Mit ihrer vor dem belgischen Verfassungsgerichtshof erhobenen Klage wandten sich die Kläger gegen die Gültigkeit eines die Richtlinie umsetzenden belgischen Dekrets, wonach „dem als Intermediär auftretenden Rechtsanwalt auferlegt wird und wonach dieser, wenn er an das Berufsgeheimnis gebunden ist, die anderen betroffenen Intermediäre schriftlich und unter Angabe von Gründen davon zu unterrichten hat, dass er seiner Meldepflicht nicht nachkommen kann“. Darin sahen die Kläger das nicht von der Hand zu weisende Risiko, dass auf diese Weise ihre berufliche Schweigepflicht verletzt werde. Denn der Anwalt ist ja danach gesetzlich gehalten, einen anderen „Intermediär“ über die ihm bekannt gewordenen Tatsachen unterrichten, der aber nicht sein Mandant ist.
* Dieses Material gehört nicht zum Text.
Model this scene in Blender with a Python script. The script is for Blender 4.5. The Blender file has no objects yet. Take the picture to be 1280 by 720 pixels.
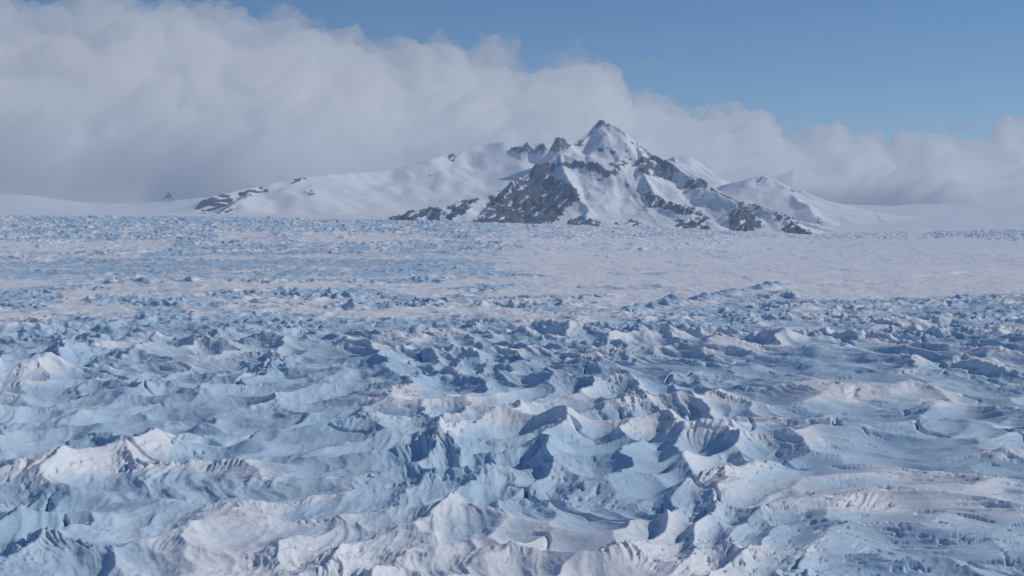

Ohne allzu großes Zögern stellte der Gerichtshof fest, dass die Erfüllung dieser Informationspflichten „zwangsläufig die Folge hat, dass diese anderen Intermediäre von der Identität des unterrichtenden Rechtsanwalt-Intermediärs, von dessen Einschätzung, dass die in Rede stehende Gestaltung meldepflichtig ist, und von der Tatsache, dass er zu diesem Thema konsultiert wird, Kenntnis erlangen“ (Rz. 29). Das ist die Bestätigung, dass der Anwalt seine Verschwiegenheitspflicht (kraft Vorgaben der RL 2018/882/EU) verletzt. Der EuGH gelangt daher folgerichtig unter Bezugnahme auf Art. 7 EuGRC (Achtung der Privatsphäre, einschließlich der Kommunikation) zu dem Ergebnis, dass Art. 8ab als die  tragende Bestimmung der RL 2018/882/EU „ungültig ist, soweit ihre Anwendung durch die Mitgliedstaaten dazu führt, dass dem Rechtsanwalt … die Pflicht auferlegt wird, andere Intermediäre, die nicht seine Mandanten sind, unverzüglich über die Meldepflichten zu unterrichten, die ihnen nach Art. 8ab Abs. 6 … obliegen, wenn dieser Rechtsanwalt aufgrund der Verschwiegenheitspflicht, der er unterliegt, von der in Art. 8ab Abs. 1 dieser Richtlinie vorgesehenen Meldepflicht befreit ist“.